Quel fut le moment le plus marquant de votre voyage ? Votre plus belle rencontre ?
Dans les premières semaines, une jeune famille a proposé de nous héberger pour la nuit. La soirée fut très gaie, entourée des enfants du village que nos hôtes avaient conviés pour nous présenter. Nous apprécions l’ambiance détendue et la franche envie de se comprendre et de partager. L’heure du départ approchant, nos hôtes nous offrent une galette de thé de leur propre plantation, cadeau ô combien porteur de sens ! Nous voilà maintenant transformés en caravaniers ! Premier signe que nous vivons un instant magique. Et pour conclure cette belle invitation, en signe d’amitié et pour conserver en mémoire notre rencontre, il nous est demandé de choisir un prénom anglophone à leur petite fille. Comme dans d’autres pays asiatiques, il est effectivement assez courant que les jeunes aient en quelque sorte un pseudonyme occidental. Après hésitation, nous optons pour Joy qui semble assez proche de la consonance de son prénom chinois et qui signifie littéralement « joie ». Il colle à merveille à ce bambin dont la vitalité et la soif de découverte nous ont épatés. Pour ce cadeau si pertinent et cette demande de baptême, nous chérissons particulièrement cette rencontre.

Dans quel état d’esprit rentre-t-on d’une telle épopée ?

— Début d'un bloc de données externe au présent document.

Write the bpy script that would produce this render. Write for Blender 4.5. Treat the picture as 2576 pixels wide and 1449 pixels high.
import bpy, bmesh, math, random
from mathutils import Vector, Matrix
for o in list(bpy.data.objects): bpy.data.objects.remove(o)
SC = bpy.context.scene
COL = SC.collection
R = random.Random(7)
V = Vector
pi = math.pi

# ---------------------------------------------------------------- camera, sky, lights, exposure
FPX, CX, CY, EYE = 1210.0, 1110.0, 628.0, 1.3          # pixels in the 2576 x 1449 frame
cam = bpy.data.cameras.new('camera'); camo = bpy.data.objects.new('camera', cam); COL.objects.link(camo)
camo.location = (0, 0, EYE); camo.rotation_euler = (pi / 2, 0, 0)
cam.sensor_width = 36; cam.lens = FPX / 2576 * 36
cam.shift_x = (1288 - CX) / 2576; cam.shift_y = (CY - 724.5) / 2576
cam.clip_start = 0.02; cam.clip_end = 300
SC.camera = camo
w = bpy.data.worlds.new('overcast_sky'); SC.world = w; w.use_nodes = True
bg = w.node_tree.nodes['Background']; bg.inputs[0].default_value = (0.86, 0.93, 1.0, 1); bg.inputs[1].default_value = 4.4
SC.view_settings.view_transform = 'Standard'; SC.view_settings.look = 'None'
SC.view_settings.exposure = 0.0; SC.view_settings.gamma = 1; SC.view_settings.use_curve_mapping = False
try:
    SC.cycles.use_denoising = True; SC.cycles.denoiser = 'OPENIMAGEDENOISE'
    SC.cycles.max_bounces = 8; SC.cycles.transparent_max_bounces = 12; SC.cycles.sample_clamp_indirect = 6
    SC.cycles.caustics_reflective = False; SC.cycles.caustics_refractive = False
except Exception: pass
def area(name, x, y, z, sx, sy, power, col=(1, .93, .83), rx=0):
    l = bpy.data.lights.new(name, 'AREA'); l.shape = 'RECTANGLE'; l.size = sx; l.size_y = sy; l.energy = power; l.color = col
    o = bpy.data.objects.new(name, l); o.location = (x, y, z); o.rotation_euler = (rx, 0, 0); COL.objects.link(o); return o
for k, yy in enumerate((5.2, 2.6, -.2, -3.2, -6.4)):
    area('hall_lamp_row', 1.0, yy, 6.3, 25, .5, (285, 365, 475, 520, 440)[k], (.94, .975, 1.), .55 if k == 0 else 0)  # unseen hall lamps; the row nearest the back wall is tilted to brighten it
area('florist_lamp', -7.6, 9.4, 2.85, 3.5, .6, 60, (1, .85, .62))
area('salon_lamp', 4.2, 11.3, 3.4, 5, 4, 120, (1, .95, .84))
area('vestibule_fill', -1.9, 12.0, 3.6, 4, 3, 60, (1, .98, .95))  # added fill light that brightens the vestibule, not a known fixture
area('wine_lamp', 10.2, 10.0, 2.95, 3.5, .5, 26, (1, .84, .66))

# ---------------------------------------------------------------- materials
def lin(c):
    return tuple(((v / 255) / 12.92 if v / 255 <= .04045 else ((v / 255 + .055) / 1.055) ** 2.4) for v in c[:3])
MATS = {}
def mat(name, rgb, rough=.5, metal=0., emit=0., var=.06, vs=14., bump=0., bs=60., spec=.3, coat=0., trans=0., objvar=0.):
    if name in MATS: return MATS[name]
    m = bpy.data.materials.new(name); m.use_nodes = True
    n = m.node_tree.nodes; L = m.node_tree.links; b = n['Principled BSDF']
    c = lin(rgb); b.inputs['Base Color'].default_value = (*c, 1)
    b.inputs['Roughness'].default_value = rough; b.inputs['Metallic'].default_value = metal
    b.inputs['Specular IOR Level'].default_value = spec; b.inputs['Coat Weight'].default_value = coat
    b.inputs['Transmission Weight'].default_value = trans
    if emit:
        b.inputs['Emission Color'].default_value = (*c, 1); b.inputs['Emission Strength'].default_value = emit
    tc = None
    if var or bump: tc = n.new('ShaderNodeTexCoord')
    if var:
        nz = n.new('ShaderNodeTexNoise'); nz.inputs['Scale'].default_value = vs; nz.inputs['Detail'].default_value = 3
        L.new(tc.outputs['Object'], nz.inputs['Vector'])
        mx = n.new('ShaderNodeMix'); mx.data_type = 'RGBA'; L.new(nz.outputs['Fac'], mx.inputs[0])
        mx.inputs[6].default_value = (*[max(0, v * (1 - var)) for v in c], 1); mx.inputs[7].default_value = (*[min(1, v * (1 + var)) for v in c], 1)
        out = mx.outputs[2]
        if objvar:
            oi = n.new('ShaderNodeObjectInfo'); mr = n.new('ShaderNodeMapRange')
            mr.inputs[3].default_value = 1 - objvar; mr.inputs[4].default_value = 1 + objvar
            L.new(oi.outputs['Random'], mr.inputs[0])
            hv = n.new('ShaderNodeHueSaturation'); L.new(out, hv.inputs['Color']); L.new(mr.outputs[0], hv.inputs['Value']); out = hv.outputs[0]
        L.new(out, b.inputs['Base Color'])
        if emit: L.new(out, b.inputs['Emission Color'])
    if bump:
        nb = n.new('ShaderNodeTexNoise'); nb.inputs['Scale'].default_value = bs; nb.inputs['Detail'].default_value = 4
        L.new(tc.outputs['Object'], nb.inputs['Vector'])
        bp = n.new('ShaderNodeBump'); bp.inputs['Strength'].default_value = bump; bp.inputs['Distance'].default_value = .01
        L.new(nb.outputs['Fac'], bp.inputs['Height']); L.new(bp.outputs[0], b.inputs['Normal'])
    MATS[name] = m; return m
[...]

Après six mois sur la route, l’excitation de l’inconnu laisse place au désir de se ressourcer et de digérer l’expérience. Nous nous replongeons avec délice dans notre propre culture. Nous redécouvrons la France, nos familles et amis avec beaucoup de joie et d’affection. Pourtant, nous ne sommes plus les mêmes. Marcher sur la route du thé nous a fait grandir à un rythme effréné : nous avons repoussé nos limites physiques, humaines et spirituelles ; nous nous sommes imposé une succession de situations nouvelles auxquelles il a fallu continuellement nous adapter, et nous ne tolérons plus aucune routine. Notre rapport à autrui, au temps, au modernisme : tous nos repères ont volé en éclats ! Nous devons profiter de ce court état de grâce pour revoir notre philosophie et la fonder sur des bases plus saines. Nous serons vite rattrapés par ce que nous considérons comme nos anciens travers et, si nous voulons que le voyage porte ses fruits, il faut nous astreindre à adopter de nouveaux principes.